### Brief
Find the lines below that contain the string "from". Copy each one.

### Source material
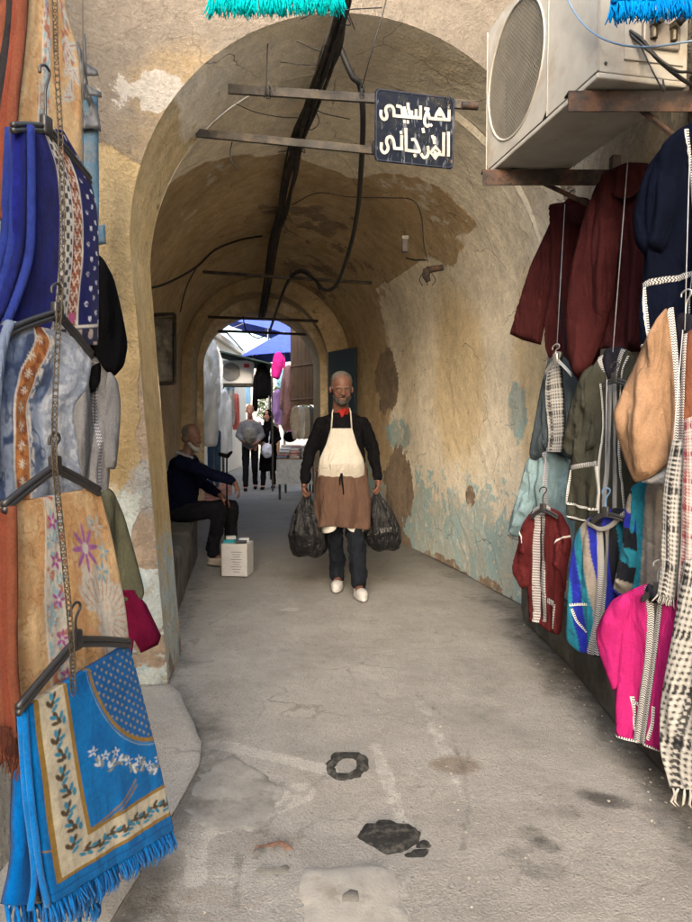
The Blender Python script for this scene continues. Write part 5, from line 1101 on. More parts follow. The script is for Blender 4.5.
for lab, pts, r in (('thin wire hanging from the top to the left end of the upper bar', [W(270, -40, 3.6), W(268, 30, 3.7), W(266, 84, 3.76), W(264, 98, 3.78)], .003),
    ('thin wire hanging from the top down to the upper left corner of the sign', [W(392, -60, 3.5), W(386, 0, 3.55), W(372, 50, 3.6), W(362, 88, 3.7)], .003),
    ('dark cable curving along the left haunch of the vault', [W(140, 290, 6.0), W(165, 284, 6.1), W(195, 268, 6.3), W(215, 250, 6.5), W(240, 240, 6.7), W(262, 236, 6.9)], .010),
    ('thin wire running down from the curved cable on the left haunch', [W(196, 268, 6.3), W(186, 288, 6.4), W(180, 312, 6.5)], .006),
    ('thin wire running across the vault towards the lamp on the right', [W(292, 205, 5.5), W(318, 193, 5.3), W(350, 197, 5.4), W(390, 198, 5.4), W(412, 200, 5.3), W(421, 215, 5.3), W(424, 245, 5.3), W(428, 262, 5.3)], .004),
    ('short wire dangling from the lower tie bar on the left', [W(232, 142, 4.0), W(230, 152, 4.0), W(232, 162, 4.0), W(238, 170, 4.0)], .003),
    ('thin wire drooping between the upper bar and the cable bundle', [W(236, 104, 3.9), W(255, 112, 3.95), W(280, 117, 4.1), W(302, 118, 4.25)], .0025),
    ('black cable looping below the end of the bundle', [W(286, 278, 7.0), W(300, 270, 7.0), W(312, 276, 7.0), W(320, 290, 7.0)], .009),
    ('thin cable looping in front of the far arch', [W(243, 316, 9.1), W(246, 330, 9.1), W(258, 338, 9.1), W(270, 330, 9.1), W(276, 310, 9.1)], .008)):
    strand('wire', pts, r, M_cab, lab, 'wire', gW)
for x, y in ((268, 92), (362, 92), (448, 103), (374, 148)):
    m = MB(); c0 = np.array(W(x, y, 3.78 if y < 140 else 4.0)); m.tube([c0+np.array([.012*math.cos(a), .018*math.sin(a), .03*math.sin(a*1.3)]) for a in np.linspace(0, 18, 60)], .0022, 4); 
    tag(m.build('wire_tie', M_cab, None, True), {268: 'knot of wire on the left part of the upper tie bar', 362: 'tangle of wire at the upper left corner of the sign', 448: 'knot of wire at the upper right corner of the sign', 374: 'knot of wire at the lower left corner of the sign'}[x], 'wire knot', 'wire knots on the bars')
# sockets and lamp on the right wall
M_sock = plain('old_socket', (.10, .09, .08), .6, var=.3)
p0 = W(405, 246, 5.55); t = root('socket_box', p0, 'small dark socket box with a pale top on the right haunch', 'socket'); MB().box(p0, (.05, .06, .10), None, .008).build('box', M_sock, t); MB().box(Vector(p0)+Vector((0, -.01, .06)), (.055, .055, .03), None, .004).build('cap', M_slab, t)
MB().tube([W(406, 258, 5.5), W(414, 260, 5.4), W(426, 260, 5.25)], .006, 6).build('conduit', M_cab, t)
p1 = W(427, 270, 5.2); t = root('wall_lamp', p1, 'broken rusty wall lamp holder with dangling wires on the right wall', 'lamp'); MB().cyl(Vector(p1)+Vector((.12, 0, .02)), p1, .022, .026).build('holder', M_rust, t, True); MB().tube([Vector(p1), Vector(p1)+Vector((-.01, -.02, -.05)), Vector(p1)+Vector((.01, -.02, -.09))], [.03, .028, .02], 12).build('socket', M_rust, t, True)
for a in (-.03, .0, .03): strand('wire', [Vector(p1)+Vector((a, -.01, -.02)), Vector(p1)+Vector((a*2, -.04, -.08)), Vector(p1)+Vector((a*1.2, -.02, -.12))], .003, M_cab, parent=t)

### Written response
The Blender Python script for this scene continues. Write part 5, from line 1101 on. More parts follow. The script is for Blender 4.5.
for lab, pts, r in (('thin wire hanging from the top to the left end of the upper bar', [W(270, -40, 3.6), W(268, 30, 3.7), W(266, 84, 3.76), W(264, 98, 3.78)], .003),
    ('thin wire hanging from the top down to the upper left corner of the sign', [W(392, -60, 3.5), W(386, 0, 3.55), W(372, 50, 3.6), W(362, 88, 3.7)], .003),
    ('thin wire running down from the curved cable on the left haunch', [W(196, 268, 6.3), W(186, 288, 6.4), W(180, 312, 6.5)], .006),
    ('short wire dangling from the lower tie bar on the left', [W(232, 142, 4.0), W(230, 152, 4.0), W(232, 162, 4.0), W(238, 170, 4.0)], .003),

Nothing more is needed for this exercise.